' Cinema Romantico: 2 Seconds

Wednesday, August 29, 2012

2 Seconds

The Joseph Gordon Levitt bike messenger adventure "Premium Rush" hit theaters this past weekend. Contrary to my premature opinions, it is actually garnering positive reviews. More power to it. I, however, still could not square with an $11 ticket for "Premium Rush." I tried. I failed. And yet......the mere notion of a bike messenger movie left me in the mood for a bike messenger movie.

I recalled reading an article during my research in the wake of falling head over heels for the sport of Match Sprint Cycling during the Olympics that referenced in a very offhand way a road biking movie called "2 Seconds." A road biking movie in which the road biker becomes a bike messenger. A French Canadian road biking movie in which the road biker becomes a bike messenger. Yes, please! Thus, while part of America partook in JGL in a bike helmet, I partook in Charlotte Laurier - epitomizing the term "winning performance" - in a bike helmet.


"2 Seconds" (1998) opens at a Big Road Biking Competition. Laurier's Laurie freezes in the starting gate for, ahem, 2 seconds. This costs her a victory. Her coach is unpleased. He respects her skills but her time has passed. She's over the hill. It's time she retires......at age 28. Ouch. She moves back home to Montreal to stay with her brother. She takes a job as a bike messenger to make some mulah. The other couriers are initially suspicious, then welcoming, all except one dastardly courier who helpfully appears when a bit of conflict is needed. She meets an older Italian man, Lorenzo (Dino Tavarone), owner of a small bike repair shop who does things just one way - his way. He and Laurie bond. He turns out to be a former competitive cyclist. He has a few wise words for our heroine.

All this is as predictable as Roland Emmerich making yet another fantastically harebrained brainless movie (like, say, "White House Down" - per IMDB: "A secret service agent is tasked with saving the life of the U.S. President after the White House is overtaken by a paramilitary group"), although the film gratefully does not include with a bookending Big Race, and while "2 Seconds" isn't necessarily tougher or richer than that premise suggests it is much more energetic and engaging then that premise suggests.

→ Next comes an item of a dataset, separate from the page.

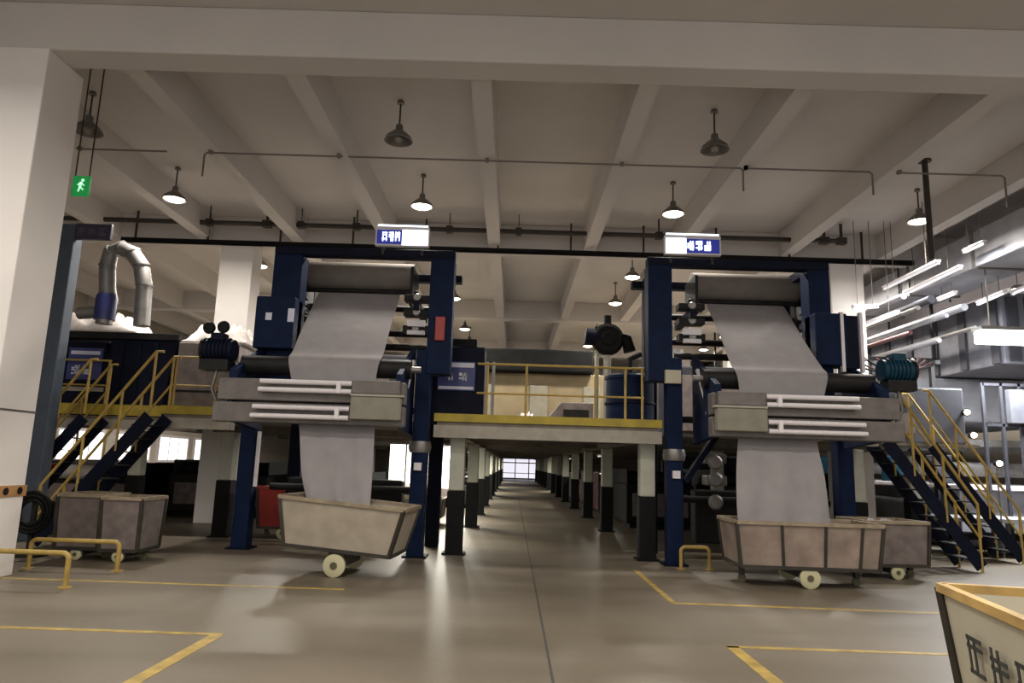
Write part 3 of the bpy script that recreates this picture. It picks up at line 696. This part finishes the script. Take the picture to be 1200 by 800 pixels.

Let's start with the start. It's not actually Laurie sitting in the starting gate afraid to come out (which is, refreshingly, never provided a psychological explanation). It's Laurie and three of her fellow road bikers comparing war wounds. But then one of them notices that Laurie has a single stray gray hair. Egads! This is worse than any bump or bruise or broken bone. By a landslide. It pairs wondrously with a later scene when Laurie and Lorenzo compete to see who has the more broken down body on account of their bicycling lives. With giddiness in their voices they recount their respective laundry lists - broken collarbones and tibias. She rests her derriere each night in a bucket of ice. He can't even sit down on account of a bad back. She has difficulty engaging in, shall we say, coitus on account of time logged in the bike seat. He mentions, uh, trouble relieving himself of fluids on account of time logged in the bike seat. This is the sort of stuff Lance Armstrong doesn't talk about. So what if he doped? Dude can't pee! Isn't that punishment enough?!

Despite it all, Laurie still adores being on her bike. The best moments are little ones watching her in the midst of a ride or watching her watch her new aerodynamic radial wheel spin with a loving grin. And despite it all, Lorenzo still works with bikes every day. It is a culture they cannot leave because they cherish it so much. It brought to my American mind professional football players in a culture rampant with destructive concussions and hurling themselves into possible injury anyway. If the game is what you know best and love most does it cancel out the negative after-effects?

"2 Seconds" goes to show that in order to survive, in order to find something in the realm of mythical true happiness, the real trick is finding a balance. The end might be a Christmas Present (neatly wrapped up in a fetching bow - bleh) but, nevertheless, the theme is conveyed agreeably enough to make you think it might be possible.